La scienza si pone l’obiettivo di formulare spiegazioni razionali per i fenomeni naturali.
La fisica, in particolare, descrive il mondo che ci circonda, e tutto l’Universo, facendo ricorso a teorie basate su dati sperimentali. Oggi, per quel che riguarda il mondo dell’infinitamente piccolo, le teorie più accreditate indicano che tutto ciò che esiste è composto da alcune particelle che interagiscono fra loro attraverso poche forze fondamentali. È un modello che funziona molto bene e che prevede l’esistenza dei neutrini, però con il vincolo che essi (come tutte le particelle dotate di massa) viaggino a velocità inferiore a quella della luce. Per quanto siano verificate queste teorie non sono però considerate incrollabili, anzi. È avvenuto molte volte che nuove osservazioni costringessero a superare spiegazioni molto convincenti, come quando la teoria della relatività di Einstein ha imposto di integrare le leggi di Newton riducendone la validità a casi specifici in un quadro molto più ampio.
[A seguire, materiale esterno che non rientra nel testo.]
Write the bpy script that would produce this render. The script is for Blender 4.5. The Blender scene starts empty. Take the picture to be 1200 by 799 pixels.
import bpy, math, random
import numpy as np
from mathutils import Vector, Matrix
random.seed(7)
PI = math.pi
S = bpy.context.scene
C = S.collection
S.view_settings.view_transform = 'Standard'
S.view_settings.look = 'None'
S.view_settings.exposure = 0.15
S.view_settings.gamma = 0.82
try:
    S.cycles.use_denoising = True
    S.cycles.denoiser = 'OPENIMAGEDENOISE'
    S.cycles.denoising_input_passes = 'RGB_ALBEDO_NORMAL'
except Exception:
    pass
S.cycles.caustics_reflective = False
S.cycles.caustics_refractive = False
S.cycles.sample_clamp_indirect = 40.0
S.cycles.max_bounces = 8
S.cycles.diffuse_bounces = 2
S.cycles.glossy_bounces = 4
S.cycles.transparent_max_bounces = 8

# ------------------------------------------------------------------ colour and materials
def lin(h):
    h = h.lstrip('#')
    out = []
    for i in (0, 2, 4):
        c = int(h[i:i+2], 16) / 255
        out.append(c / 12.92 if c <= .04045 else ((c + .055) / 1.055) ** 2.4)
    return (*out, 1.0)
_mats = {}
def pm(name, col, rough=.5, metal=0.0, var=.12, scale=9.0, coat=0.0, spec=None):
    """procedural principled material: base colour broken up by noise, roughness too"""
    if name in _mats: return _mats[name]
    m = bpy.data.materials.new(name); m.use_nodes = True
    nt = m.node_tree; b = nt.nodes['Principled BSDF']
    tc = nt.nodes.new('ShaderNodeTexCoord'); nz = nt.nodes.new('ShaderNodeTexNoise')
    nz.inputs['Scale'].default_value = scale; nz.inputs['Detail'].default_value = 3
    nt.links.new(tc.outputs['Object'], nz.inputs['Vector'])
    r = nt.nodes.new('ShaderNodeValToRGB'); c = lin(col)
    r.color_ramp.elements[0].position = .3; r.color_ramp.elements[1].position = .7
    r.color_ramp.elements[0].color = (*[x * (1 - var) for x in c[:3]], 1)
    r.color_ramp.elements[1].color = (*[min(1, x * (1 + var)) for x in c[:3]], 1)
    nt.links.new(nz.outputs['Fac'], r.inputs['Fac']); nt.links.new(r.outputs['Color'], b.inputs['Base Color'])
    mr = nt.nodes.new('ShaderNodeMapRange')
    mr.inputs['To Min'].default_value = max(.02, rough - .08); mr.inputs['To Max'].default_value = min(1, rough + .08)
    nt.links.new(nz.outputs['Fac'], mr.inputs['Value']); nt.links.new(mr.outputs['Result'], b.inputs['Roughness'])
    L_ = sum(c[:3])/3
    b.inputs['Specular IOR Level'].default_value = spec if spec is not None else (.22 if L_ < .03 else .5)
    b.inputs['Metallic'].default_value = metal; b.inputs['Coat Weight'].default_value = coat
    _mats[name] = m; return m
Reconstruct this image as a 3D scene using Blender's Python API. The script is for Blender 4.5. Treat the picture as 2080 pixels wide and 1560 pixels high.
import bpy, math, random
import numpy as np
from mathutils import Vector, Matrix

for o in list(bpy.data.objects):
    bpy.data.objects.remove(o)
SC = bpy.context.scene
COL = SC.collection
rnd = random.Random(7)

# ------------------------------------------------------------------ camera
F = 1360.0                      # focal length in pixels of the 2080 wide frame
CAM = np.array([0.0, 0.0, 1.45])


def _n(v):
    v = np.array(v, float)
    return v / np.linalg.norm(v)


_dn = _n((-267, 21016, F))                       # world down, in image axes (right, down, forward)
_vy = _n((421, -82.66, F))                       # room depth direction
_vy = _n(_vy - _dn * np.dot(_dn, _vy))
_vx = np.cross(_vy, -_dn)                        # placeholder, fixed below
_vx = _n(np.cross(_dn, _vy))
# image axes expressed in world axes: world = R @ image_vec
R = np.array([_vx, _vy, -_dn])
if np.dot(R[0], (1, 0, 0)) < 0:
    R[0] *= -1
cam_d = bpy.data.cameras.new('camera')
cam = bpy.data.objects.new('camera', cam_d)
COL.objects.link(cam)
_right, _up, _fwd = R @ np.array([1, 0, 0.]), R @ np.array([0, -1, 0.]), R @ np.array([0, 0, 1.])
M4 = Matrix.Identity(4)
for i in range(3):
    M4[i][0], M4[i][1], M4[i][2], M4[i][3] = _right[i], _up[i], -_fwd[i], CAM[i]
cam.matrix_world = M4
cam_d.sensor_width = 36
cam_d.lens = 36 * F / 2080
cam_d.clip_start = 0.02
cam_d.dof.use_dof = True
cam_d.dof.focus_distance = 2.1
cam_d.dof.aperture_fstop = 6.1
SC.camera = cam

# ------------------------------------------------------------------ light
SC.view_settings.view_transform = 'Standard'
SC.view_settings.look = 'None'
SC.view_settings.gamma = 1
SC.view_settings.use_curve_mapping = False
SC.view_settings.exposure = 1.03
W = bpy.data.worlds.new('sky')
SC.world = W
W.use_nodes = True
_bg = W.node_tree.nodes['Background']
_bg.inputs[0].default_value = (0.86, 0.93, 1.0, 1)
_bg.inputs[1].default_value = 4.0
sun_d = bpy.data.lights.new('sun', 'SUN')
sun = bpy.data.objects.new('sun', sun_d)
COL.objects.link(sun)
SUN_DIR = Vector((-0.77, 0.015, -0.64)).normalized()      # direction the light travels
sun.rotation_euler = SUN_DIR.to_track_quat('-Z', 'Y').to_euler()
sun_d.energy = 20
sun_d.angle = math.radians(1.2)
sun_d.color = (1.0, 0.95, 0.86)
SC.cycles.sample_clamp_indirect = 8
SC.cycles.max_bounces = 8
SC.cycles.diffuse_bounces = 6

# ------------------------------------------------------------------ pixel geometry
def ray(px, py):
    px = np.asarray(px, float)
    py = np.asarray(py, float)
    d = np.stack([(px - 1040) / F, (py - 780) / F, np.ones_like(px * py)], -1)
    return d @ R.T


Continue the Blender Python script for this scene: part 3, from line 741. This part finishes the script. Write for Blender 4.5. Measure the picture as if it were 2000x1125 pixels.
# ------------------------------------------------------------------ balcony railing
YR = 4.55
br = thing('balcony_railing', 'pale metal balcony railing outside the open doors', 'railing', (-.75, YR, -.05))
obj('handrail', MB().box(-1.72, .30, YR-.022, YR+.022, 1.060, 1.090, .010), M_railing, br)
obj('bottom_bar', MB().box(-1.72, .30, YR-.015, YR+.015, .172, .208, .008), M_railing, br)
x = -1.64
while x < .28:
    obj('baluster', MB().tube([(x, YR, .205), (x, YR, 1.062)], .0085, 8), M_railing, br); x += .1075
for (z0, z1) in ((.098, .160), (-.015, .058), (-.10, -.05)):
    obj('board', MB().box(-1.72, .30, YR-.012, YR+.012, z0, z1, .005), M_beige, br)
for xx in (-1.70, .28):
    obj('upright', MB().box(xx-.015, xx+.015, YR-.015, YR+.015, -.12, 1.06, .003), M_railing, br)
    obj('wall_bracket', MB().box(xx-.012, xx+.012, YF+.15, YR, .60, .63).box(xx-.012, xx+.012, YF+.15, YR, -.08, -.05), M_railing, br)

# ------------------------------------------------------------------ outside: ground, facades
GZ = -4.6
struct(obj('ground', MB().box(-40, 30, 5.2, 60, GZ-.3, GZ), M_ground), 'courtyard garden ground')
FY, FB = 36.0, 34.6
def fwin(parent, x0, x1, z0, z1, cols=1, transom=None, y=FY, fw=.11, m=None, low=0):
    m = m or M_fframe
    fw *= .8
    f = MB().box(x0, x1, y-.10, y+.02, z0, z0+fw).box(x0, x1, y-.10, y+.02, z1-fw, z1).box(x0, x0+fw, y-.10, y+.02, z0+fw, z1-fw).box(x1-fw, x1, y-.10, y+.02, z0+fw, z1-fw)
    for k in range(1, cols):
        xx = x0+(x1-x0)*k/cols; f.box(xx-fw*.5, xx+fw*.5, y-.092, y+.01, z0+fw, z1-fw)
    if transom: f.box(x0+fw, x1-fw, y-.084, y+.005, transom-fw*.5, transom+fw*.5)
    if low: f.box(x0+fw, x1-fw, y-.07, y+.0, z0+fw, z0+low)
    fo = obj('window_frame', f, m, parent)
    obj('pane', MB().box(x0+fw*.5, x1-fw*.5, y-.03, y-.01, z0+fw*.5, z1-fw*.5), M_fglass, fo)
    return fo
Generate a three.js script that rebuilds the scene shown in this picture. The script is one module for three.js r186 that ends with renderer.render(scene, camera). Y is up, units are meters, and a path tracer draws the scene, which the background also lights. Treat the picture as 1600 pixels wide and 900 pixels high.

Il fatto dunque che i neutrini superveloci risultino teoricamente inspiegabili non è sufficiente per convincere i fisici a considerare il loro risultato inattendibile. Al contrario, in tutto il mondo i ricercatori sono mobilitati per ripetere l’esperimento. E se alla fine la misura risulterà confermata, saranno le attuali pur belle teorie a dover lasciare il campo. Nella scienza le convinzioni personali cedono sempre il passo di fronte ai fatti, cosa che non accade ad esempio nella filosofia o, ovviamente, nella religione e in tutti quegli ambiti nei quali la verità è già posseduta, e dunque non viene ricercata e sono i fatti a dovere eventualmente adattarsi ad essa. La scienza non risulta indebolita quando i suoi assunti vengono contraddetti, al contrario ne trae forza.
Ma una nuova visione dell’Universo cambierebbe qualcosa nella nostra vita quotidiana? La risposta è: molto probabilmente sì, anche se al momento è difficile immaginare come. Del resto, quando Albert Einstein formulò la teoria della relatività le applicazioni pratiche sembravano poter essere ben poche, eppure se la ignorassimo oggi sarebbe impossibile far funzionare i navigatori satellitari. E in fondo, anche nel caso improbabile in cui i neutrini più veloci della luce si rivelassero esistere senza che ciò avesse qualche utilità pratica, resterebbe la cosa più importante: l’emozione e l’orgoglio di aver svelato un nuovo segreto della natura. Non è poco, ed è qualcosa di profondamente radicato in noi esseri umani. Altrimenti non si spiegherebbe perché, per un giorno, il mondo è rimasto con il fiato sospeso ad ascoltare l’annuncio di un gruppo di fisici che parlavano di un risultato del tutto imprevisto.